ЧЕМ БОЛЬШЕ ПОТА, ТЕМ МЕНЬШЕ КРОВИ
«18 июля 1942 года. Я прибываю в Хемницкие казармы — огромное овальное здание белого цвета. Я поражен и испытываю смешанное чувство восхищения и страха». Так Ги Сайер начал описание своей жизни в вермахте, военной жизни. «Наша жизнь течет с такой силой, какой я не испытывал никогда прежде, — продолжает он. — Мне выдали новую форму… [и] я очень горжусь своим внешним видом…Я разучиваю военные песни и пою их с ужасным французским акцентом. Другие солдаты смеются. Им суждено стать здесь моими первыми товарищами… Курс боевой подготовки — самое суровое физическое испытание в моей жизни. Я вымотан и несколько раз даже засыпал прямо над едой. Но я чувствую себя великолепно, меня переполняет радость, которую я не в силах понять после стольких страхов и тревог. 15 сентября мы покидаем Хемниц и маршируем 40 километров до Дрездена, где садимся в эшелон, следующий на восток… Россия — это война, о которой я пока еще совсем ничего не знаю».

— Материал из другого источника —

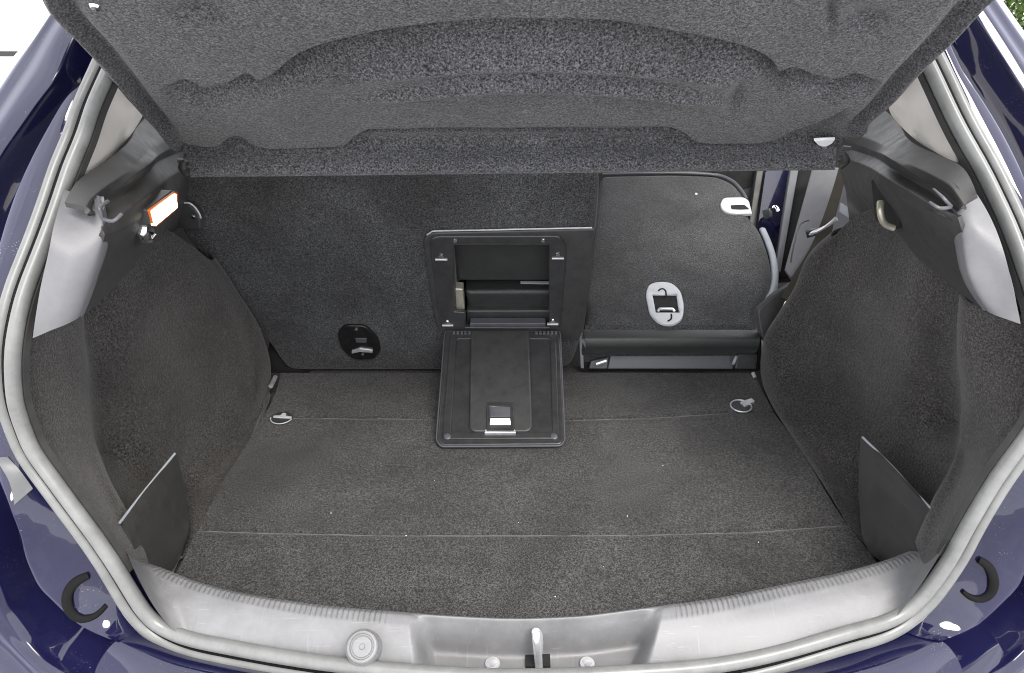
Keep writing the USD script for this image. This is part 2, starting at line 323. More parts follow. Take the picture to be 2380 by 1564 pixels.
# ---- rubber seal round the opening
G = [(234, 176), (200, 254), (180, 315), (152, 383), (129, 450), (104, 522), (75, 598), (44, 680), (27, 747), (17, 815), (17, 873), (25, 940), (44, 998), (62, 1042), (102, 1102), (152, 1170), (210, 1248), (268, 1335), (302, 1392), (345, 1448), (406, 1486), (508, 1514), (643, 1539), (794, 1561), (1000, 1580), (1225, 1588), (1450, 1580), (1660, 1563), (1822, 1529), (1992, 1479), (2083, 1447), (2141, 1402), (2185, 1348), (2222, 1292), (2252, 1236), (2290, 1170), (2331, 1105), (2380, 1038), (2415, 985), (2436, 930), (2446, 860), (2440, 780), (2420, 700), (2388, 605), (2361, 532), (2327, 457), (2290, 383), (2246, 305), (2209, 230), (2182, 172), (2140, 90), (2080, 0), (1980, -90), (1800, -170), (1500, -215), (1200, -225), (900, -215), (600, -170), (420, -90), (320, 0), (272, 90)]
g3 = np.array([hs(*p) for p in G] + [hs(*G[0])])
tt = np.r_[0, np.cumsum(np.linalg.norm(np.diff(g3, axis=0), axis=1))]
spl = CubicSpline(tt, g3, axis=0, bc_type='periodic'); g3 = spl(np.linspace(0, tt[-1], 700)[:-1])
for _ in range(3): g3 = (np.roll(g3, 1, 0) + 2 * g3 + np.roll(g3, -1, 0)) / 4
T = np.roll(g3, -1, 0) - np.roll(g3, 1, 0); T /= np.linalg.norm(T, axis=1, keepdims=True)
def hn(p):                                                       # outward normal of the opening's surface (towards the viewer)
    e = 1e-3; x, y, z = p; n = np.array([(Yh(x + e, z) - Yh(x - e, z)) / (2 * e), -1, (Yh(x, z + e) - Yh(x, z - e)) / (2 * e)]); return n / np.linalg.norm(n)
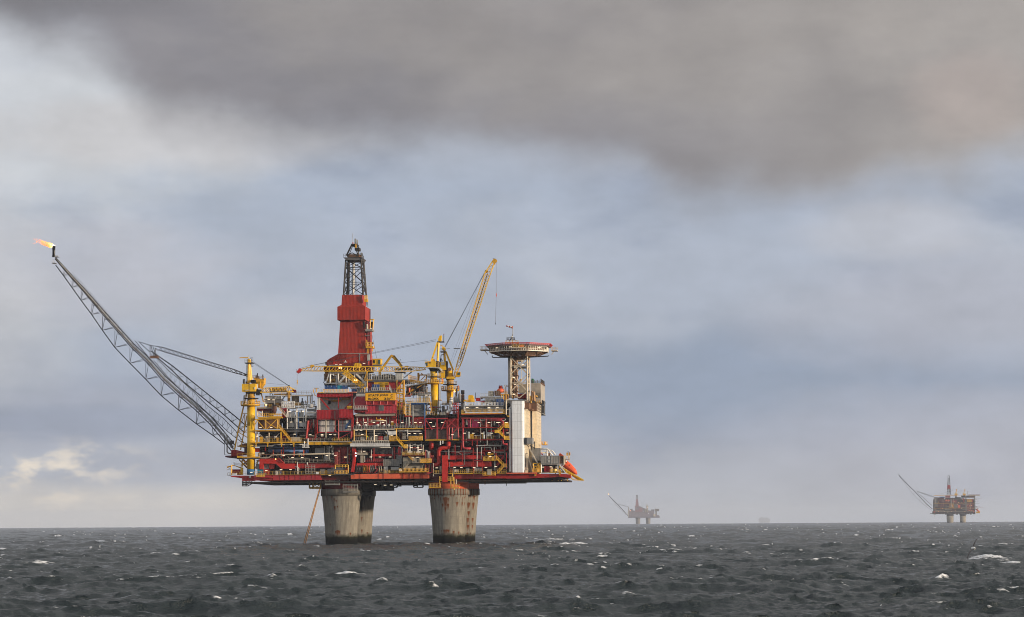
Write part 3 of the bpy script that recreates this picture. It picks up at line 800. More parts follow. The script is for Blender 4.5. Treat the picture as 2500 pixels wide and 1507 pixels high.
# solid heart of the modules behind the open fronts
fr('S')
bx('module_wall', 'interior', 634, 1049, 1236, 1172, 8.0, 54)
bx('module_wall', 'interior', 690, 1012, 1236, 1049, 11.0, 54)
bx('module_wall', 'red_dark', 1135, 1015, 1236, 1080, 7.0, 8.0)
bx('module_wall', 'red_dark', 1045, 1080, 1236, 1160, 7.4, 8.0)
# ------------------------------------------------------------------ left modules (parts of the platform)
CUR[0] = PLAT
fr('B')
# hanging frames and pipes under the deck
q = MB()
for x in (405, 432, 458, 486, 512): q.ln(x, 1128, x, 1228, 2.0, .22)
for y in (1160, 1195, 1226): q.ln(402, y, 516, y, 2.0, .25)
q.ln(512, 1170, 600, 1128, 2.0, .2).ln(512, 1222, 650, 1145, 2.0, .28).ln(480, 1180, 545, 1135, 2, .2)
mk('hanging_frame', 'steel_dark', q)
for x0, x1, y in ((960, 1060, 1172), (1130, 1250, 1168), (1530, 1640, 1170), (640, 820, 1150), (1300, 1480, 1160)):
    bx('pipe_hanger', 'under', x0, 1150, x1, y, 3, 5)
q = MB().pl([(1230, 1165), (1230, 1203), (1298, 1203), (1298, 1165)], 3, .25)
mk('hanging_frame', 'steel_dark', q)
fr('D')
q = MB()
for x in (280, 345, 492): q.ln(x, 1150, x, 1272, 5.0, .4)
q.ln(280, 1262, 500, 1262, 5, .7).ln(280, 1160, 500, 1160, 5, .4).ln(350, 1172, 420, 1250, 5, .2).ln(420, 1172, 350, 1250, 5, .2).ln(420, 1172, 490, 1250, 5, .2).ln(490, 1172, 420, 1250, 5, .2)
mk('hanging_frame', 'yellow_dirty', q)
def scaffold(x0, y0, x1, y1, Y, nx, ny, material='galv', w=.13):
    q = MB()
    for i in range(ny): q.ln(x0, y0 + (y1 - y0) * i / (ny - 1), x1, y0 + (y1 - y0) * i / (ny - 1), Y, w)
    for i in range(nx):
        x = x0 + (x1 - x0) * i / (nx - 1); q.ln(x, y0 - 6, x, y1 + 6, Y + .12, w * .8)
    return mk('scaffold', material, q)
scaffold(575, 1066, 852, 1205, 1.2, 4, 7)
bx('scaffold_deck', 'galv', 575, 1190, 852, 1204, 0.9, 2.4)
scaffold(918, 1195, 1198, 1352, 1.4, 6, 7)
bx('scaffold_deck', 'galv', 918, 1322, 1198, 1334, 1.2, 2.6)
scaffold(205, 825, 380, 985, -.3, 4, 6)
scaffold(1690, 720, 1995, 835, .2, 8, 7, w=.17)
scaffold(1990, 800, 2040, 990, .1, 2, 5)
scaffold(1945, 650, 2030, 790, .4, 5, 7, 'grey_light', .2)
fr('N')
q = MB()
for x0, x1, y0, y1 in ((1030, 1110, 190, 250), (1165, 1240, 150, 215), (1240, 1340, 150, 215), (1555, 1600, 140, 215), (1600, 1675, 140, 215)):
    q.pl([(x0, y0), (x1, y0), (x1, y1), (x0, y1)], 12, .35, True)
q.ln(1170, 215, 1240, 150, 12, .25).ln(1250, 155, 1340, 212, 12, .25).ln(1600, 170, 1675, 170, 12, .2)
each('hanging_bar', 'steel_dark', q)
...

Воспоминания Сайера отчетливо передают смешанные чувства смятения, радостного оживления и волнения, которые испытывали многие пехотинцы, отправляясь в учебные центры вермахта. Простого солдата беспокоило расставание с семьей и друзьями, расставание со знакомой обстановкой, боязнь не справиться, боязнь неясного будущего. Но в то же время его наполняло волнение, вызванное ожиданием нового приключения, ощущением себя частью могущественной организации, формированием крепких уз товарищества и подготовкой к встрече с неизвестным. Для многих это становилось обрядом посвящения в новую жизнь. «Мне казалось, — вспоминал Зигфрид Кнаппе о дороге на автобусе в учебный центр, — будто мы все выезжали из детства в новый, взрослый мир». В декабре 1942 года один пехотинец выразил схожие чувства в своем письме к матери из учебного лагеря: «Первые пули просвистели над нашими головами, и из мальчиков мы превратились в мужчин».